Quando me lembro dessa história associo imediatamente com aquela do pecador que foi se confessar cheio de culpa porque se considerava orgulhoso. "Meu filho, você é rico?" "Não, seu padre!" "Considera-se bonito ou inteligente?" "Não, seu padre!" "Detém algum poder, prestígio, ou destaque social?" "Não seu padre!" "Então, meu filho, você não é orgulhoso. Você só é besta. Mas pode comungar assim mesmo!" Seria o nosso caso se pretendêssemos exibir algum destes atributos a bordo daquela embarcação, pois até as nossas passagens foram literalmente arrancadas do Reitor da Universidade Federal do Amazonas, que pelo tempo que faz, já deve estar no Céu, pois ainda hoje, todas as noites antes de dormir, rezo pra ele.
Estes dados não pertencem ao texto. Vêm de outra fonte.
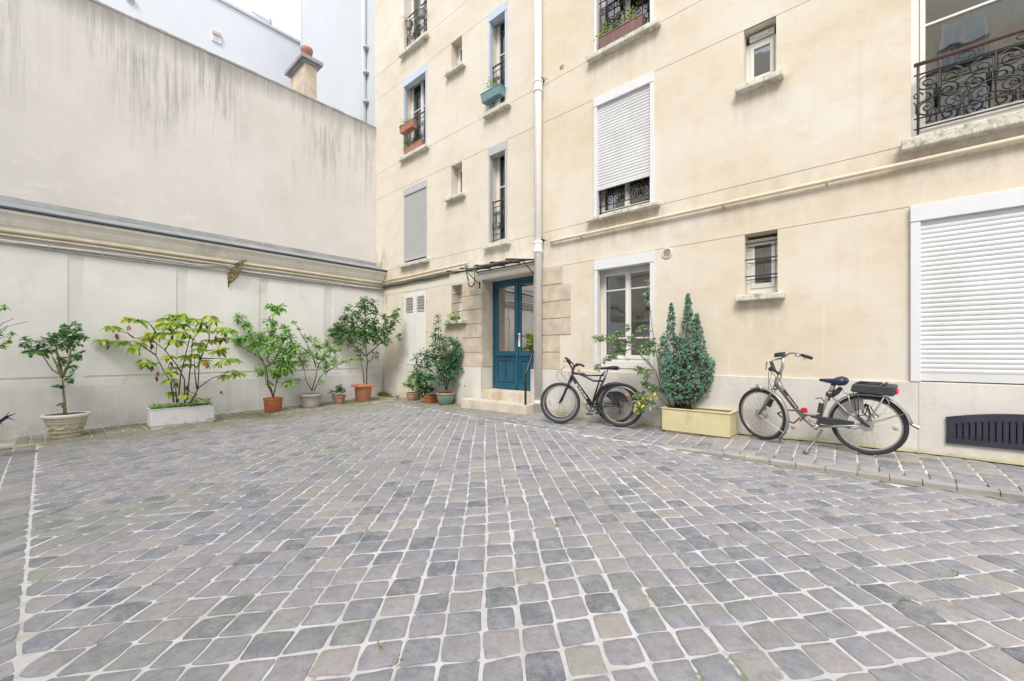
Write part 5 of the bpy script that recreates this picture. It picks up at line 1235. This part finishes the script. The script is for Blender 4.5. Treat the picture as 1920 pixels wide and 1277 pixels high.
m.tube([bb,S(1000,905,.04),cr+n_*.05],.011,8); m.tube([bb,cr-n_*.05],.011,8); m.tube([bb-n_*.04,bb+n_*.04],.024,12)
frm=m.build('frame',M['black'],b1_,smooth=True)
text_on(frm,"B'TWIN",S(640,560,.026),S(800,775,.026),w_,n_,'ltr',.045)
m=MB()
for o in (-.045,.045): m.tube([S(553,525,o),S(520,590,o),cf+n_*o],[.016,.015,.010],8)
m.tube([S(553,525,-.05),S(553,525,.05)],.018,8); m.tube([S(590,395),S(596,355)],.02,8); m.build('fork',M['black'],b1_,smooth=True)
m=MB(); m.tube([S(596,360),S(606,310),S(628,292)],.016,8); m.tube([S(752,290,.24),S(690,262,.17),S(645,268,.10),S(615,288,0),S(570,235,-.14),S(545,212,-.2),S(485,172,-.28)],.0125,8)
hb=m.build('handlebar',M['black'],b1_,smooth=True)
for a,b,oa,ob_ in (((752,290),(695,264),.24,.17),((482,168),(545,210),-.28,-.2)):
    m=MB(); m.tube([S(*a,oa),S(*b,ob_)],.018,10); m.build('grip',M['rubber'],hb,smooth=True)
m=MB(); m.tube([S(690,275,.17),S(660,290,.16),S(600,300,.14),S(560,300,.12)],.006,5); m.tube([S(640,275,.1),S(665,262,.12)],.022,8); m.build('brake_lever',M['black'],hb,smooth=True)
m=MB(); m.tube([S(545,220,-.2),S(480,230,-.22),S(450,210,-.24)],.006,5); m.tube([S(560,235,-.15),S(540,245,-.15)],.02,8); m.build('brake_lever',M['black'],hb,smooth=True)
m=MB(); m.tube([S(686,325,.02),S(686,432,.02)],.009,6); m.build('lamp_mount',M['steel'],b1_)
m=MB()
for pts in ([(475,280),(425,330),(420,400),(450,450),(505,495)],[(480,310),(380,365),(345,430),(370,500),(430,530)],[(610,300),(640,350),(720,370),(770,400)],[(600,310),(560,380),(520,390),(540,430)]): m.tube([S(x,y,.02) for x,y in pts],.0032,5)
m.build('brake_cable',M['black'],b1_,smooth=True)
m=MB(); m.tube([S(1115,350),S(1066,480)],.0135,8); m.build('seat_post',M['steel'],b1_,smooth=True)
m=MB(); m.tube([S(945,318),S(1020,325),S(1100,322),S(1180,318),S(1250,322),S(1285,325)],[.010,.018,.022,.030,.034,.018],12,flat=2.1); m.build('saddle',M['navy'],b1_,smooth=True)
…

Aquela foi a minha primeira viagem por água e, felizmente, ninguém do nosso grupo foi preso; os nossos provocadores foram, sim. E não por poucas horas, mas até chegarmos ao nosso destino. Em Outubro de 2003 minha filha e eu estivemos a bordo de outra embarcação que, durante também, por coincidência, três dias e quatro noites nos transportou pelo mar Egeu. Não estou comparando o luxo e nem o conforto entre o Aegean I e o nosso navio gaiola de 1968, mas apenas a segurança. Pouco depois da partida, um membro da tripulação do Aegean bateu no nosso camarote, entregou a cada um de nós um troço alaranjado e leve, mas cujo tamanho era o mesmo do de um bote salva-vidas e avisou que dentro de quinze minutos todos nós e os outros passageiros deveríamos comparecer, sem nenhuma exceção, num dos conveses. Enquanto isto o serviço de alto-falantes não parava de berrar em quatro línguas - duas delas eram inglês e espanhol porque as conheço, mas pelo tartamudeado do locutor as outras duas deveriam ser grego e alemão ou francês, sei lá -, a mesma cantilena do marinheiro. A princípio pensei que estariam nos gozando; depois fiquei ciente de que iríamos mesmo era a pique imediatamente.
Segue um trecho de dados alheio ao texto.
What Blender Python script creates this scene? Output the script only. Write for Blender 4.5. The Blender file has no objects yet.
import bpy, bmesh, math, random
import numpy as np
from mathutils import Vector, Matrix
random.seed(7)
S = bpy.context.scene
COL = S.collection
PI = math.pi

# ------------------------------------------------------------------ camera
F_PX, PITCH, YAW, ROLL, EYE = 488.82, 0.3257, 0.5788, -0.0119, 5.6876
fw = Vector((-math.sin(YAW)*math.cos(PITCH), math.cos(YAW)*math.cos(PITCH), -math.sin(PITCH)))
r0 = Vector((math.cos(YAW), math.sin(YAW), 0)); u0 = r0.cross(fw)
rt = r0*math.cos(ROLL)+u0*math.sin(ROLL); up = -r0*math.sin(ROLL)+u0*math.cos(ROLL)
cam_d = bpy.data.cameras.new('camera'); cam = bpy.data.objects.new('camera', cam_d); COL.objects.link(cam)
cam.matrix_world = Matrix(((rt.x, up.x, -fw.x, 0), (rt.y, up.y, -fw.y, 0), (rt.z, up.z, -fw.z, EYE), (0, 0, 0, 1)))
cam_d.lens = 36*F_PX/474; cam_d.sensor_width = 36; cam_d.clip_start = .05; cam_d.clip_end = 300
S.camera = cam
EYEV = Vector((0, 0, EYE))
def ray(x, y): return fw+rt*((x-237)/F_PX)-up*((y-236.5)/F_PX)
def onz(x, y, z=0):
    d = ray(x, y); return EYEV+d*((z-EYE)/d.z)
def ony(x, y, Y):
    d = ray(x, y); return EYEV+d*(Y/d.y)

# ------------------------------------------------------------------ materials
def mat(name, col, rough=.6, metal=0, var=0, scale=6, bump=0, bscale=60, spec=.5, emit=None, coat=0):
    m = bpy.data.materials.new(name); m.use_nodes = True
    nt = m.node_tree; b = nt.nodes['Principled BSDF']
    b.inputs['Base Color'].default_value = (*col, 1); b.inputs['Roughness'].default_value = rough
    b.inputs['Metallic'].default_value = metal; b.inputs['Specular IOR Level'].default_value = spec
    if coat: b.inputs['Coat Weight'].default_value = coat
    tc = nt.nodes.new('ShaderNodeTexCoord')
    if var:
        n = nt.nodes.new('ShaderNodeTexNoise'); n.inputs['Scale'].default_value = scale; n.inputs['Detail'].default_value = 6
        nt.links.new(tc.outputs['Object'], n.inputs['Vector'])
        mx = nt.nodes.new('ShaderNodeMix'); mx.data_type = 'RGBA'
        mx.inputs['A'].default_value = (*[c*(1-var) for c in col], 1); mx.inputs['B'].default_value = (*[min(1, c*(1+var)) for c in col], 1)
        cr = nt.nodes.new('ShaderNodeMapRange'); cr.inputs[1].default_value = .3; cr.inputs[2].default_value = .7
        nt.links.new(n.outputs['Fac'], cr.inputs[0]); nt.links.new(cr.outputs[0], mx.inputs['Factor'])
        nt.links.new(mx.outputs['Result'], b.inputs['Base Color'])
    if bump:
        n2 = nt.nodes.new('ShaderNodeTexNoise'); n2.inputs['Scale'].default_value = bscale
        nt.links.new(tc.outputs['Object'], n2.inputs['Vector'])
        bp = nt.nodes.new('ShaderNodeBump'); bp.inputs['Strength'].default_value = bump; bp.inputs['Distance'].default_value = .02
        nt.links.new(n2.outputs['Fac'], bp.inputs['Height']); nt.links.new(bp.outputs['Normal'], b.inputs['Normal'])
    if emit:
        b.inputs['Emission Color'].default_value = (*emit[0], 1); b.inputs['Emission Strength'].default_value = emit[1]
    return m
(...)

Já tenho acumuladas quase tantas horas e milhas de barcos quanto de aviões; participei das instruções de segurança em todos eles, mas nunca havia assistido a mais de uma hora de aula sobre como me comportar em caso de naufrágio. Até parecia que iria acontecer mesmo algo igual ou pior do que sucedeu ao Titanic. Pois bem, no nosso gaiola da Amazônia não havia sequer botes salva-vidas. Coletes? Estão brincando? Nem sabia do que se tratava! Quando estava para ser apresentado a um deles durante a minha primeira travessia do Canal da Mancha, perguntei ao tripulante para que usar um colete se não haveria paletó para pôr em cima. O sacana pôs-se a rir.

Havia trajetos em que nossa vista não alcançava nenhuma nesga de terra; parecíamos estar em pleno oceano. Por outro lado, havia trechos - como durante o percurso pelo estreito de Breves - em que a velocidade era imperceptível, pois a embarcação deveria quase se encolher a fim de passar sem tocar as margens do rio.

As vilas e cidades ribeirinhas iam se sucedendo: Itacoatiara, Parintins, Óbidos, Santarém, Breves. Essa mistura entre nomes indígenas e lusitanos, naquela época não me chamou nenhuma atenção, mas quando estive pela primeira vez em Portugal, os nomes de algumas cidades fizeram-me relembrar aquela viagem de aventura estudantil. Aventura, sim; aliás, pior do que aventura, pois o Amir Klink que pode ser considerado o aventureiro mor do país, jamais se submeteria àquela (não há outro nome mesmo), àquela irresponsabilidade. Irresponsabilidade não só nossa, mas também de quem nos fez embarcar em Fortaleza numa aeronave militar de carregar pára-quedistas, sem que as passagens de volta estivessem garantidas. Éramos apenas um grupo de moças e rapazes ingênuos, sem nunca ter saído de casa a não ser para a faculdade, para a praia e, alguns, para o "curral" (depois eu digo o que era "curral"), e com o dinheirinho trocado e contado para ficarmos três ou quatro dias na cidade de Manaus. Acabamos ficando quinze e só ainda não estamos lá por conta do já dito e bendito reitor da Universidade de Manaus, por cuja alma eu ainda rezo todas as noites, apesar de não ser católico praticante, um padre nosso e uma avemaria, quando vou dormir.